As the band have often said: “Where we are from it is always Halloween.” While the song inverts sensuous imagery into a vision of future collapse of cultural memory, the visual infuses these themes into a beautifully chilling setting. It’s a choreographed musical thriller inspired by cult favorites Roeg and Argento, shot in the brutalist mansion of architect Paulo Mendes da Rocha. The band haunts the set that surrounds lead actress Bianca Comparato, the star of the Netflix science fiction drama 3%, who brings her supernatural acting skills to the forefront as she plays a photographer entranced and drawn in by a mysterious force - the next A24 horror hit waiting to happen!
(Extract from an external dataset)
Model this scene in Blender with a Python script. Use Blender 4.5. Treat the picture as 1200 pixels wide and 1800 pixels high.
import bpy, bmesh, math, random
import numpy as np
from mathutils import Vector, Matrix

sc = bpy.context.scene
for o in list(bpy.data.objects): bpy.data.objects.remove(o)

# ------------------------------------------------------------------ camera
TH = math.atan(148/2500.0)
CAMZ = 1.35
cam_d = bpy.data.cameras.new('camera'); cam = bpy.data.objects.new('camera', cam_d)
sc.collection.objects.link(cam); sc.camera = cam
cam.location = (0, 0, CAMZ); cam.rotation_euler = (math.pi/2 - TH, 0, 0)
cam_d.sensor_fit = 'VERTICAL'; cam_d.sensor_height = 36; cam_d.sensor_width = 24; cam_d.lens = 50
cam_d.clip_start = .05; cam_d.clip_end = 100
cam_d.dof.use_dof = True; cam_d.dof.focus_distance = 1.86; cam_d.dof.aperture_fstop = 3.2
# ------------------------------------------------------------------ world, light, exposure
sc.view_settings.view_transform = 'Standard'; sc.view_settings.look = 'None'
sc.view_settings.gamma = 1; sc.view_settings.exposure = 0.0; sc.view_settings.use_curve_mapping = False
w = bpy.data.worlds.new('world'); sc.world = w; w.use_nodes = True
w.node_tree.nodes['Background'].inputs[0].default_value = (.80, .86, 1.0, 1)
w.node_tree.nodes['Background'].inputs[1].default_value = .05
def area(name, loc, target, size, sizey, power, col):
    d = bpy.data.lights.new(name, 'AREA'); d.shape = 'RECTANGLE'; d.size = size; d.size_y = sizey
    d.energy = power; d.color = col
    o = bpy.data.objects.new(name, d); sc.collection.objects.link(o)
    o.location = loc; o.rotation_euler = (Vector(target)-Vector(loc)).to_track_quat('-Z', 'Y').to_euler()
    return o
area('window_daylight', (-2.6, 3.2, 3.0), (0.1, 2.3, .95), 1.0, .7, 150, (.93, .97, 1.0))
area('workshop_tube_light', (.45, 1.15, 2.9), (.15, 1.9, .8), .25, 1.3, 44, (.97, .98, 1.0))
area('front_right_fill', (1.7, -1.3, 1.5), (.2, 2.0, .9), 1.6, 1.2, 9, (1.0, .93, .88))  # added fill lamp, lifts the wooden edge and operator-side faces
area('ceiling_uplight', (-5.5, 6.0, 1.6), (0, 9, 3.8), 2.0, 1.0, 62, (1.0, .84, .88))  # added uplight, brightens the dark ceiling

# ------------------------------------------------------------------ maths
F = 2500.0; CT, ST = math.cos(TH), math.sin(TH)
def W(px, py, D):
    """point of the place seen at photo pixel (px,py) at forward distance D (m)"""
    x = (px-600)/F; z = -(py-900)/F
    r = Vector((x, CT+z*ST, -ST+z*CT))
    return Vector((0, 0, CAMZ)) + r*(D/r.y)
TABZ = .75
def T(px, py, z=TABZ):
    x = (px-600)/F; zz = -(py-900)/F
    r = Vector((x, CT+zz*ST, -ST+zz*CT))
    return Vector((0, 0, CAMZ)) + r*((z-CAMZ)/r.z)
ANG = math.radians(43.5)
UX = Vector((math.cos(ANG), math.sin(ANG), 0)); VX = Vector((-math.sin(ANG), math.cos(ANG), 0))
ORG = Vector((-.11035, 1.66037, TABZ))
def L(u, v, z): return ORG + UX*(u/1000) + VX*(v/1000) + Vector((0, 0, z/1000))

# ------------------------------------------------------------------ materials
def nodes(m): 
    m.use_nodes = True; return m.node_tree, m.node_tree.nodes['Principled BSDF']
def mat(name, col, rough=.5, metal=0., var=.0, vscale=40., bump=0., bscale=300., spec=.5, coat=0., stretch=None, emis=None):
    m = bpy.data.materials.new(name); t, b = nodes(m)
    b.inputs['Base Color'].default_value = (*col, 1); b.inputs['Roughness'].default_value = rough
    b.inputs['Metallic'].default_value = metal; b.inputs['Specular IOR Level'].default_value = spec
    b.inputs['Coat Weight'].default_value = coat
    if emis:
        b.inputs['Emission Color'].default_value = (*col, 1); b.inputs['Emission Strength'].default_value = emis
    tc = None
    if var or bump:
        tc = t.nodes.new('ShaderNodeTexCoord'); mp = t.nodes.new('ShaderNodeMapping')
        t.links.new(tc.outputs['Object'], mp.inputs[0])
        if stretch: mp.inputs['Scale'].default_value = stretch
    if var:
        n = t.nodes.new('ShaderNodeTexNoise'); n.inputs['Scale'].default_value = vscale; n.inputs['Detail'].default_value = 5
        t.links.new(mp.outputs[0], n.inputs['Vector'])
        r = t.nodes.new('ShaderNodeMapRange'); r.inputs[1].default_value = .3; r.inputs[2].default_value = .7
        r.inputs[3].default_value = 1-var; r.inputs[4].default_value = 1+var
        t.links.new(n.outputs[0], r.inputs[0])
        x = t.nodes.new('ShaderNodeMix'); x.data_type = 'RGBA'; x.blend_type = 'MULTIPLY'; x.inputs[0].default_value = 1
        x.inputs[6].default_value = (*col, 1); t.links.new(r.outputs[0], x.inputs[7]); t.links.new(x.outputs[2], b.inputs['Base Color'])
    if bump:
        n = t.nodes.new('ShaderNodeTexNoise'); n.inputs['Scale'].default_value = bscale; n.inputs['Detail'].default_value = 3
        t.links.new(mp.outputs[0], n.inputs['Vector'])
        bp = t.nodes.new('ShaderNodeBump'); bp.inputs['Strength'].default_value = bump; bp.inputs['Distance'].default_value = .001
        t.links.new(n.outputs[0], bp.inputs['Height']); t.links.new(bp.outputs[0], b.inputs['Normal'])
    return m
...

Bianca comments, “I’m such a fan of Ladytron - I was lucky enough to be in the music video…the whole experience was a dream come true”.
This is not the first time Ladytron has released a video around Halloween. Reminiscent of J.G. Ballard and video artist Chris Cunningham, 2019’s “Deadzone,” directed by regular collaborator Bryan M. Ferguson, depicts two survivors of a car crash interlocked in a morbid post-modern dance. The scene opens on two vehicles that have collided head on. Wired Mag said “Really working the Ballardian in this one.” Additionally the concept for 2008’s “Ghosts” was inspired by Stephen King’s Christine, while “Mirage” was heavily influenced by 1970s occult thrillers like the Wicker Man.
"City of Angels” is the first single from Ladytron’s upcoming album, Time’s Arrow, returning to their themes/motifs of beauty, disposability and fragility of the culture that surrounds us, and the exhilaration of freeing yourself from those structures. Listeners can expect crystalline melodies enveloped in icy textures and rippling arpeggios, shoegaze, disco, and industrial sounds that combine in their signature electro pop style.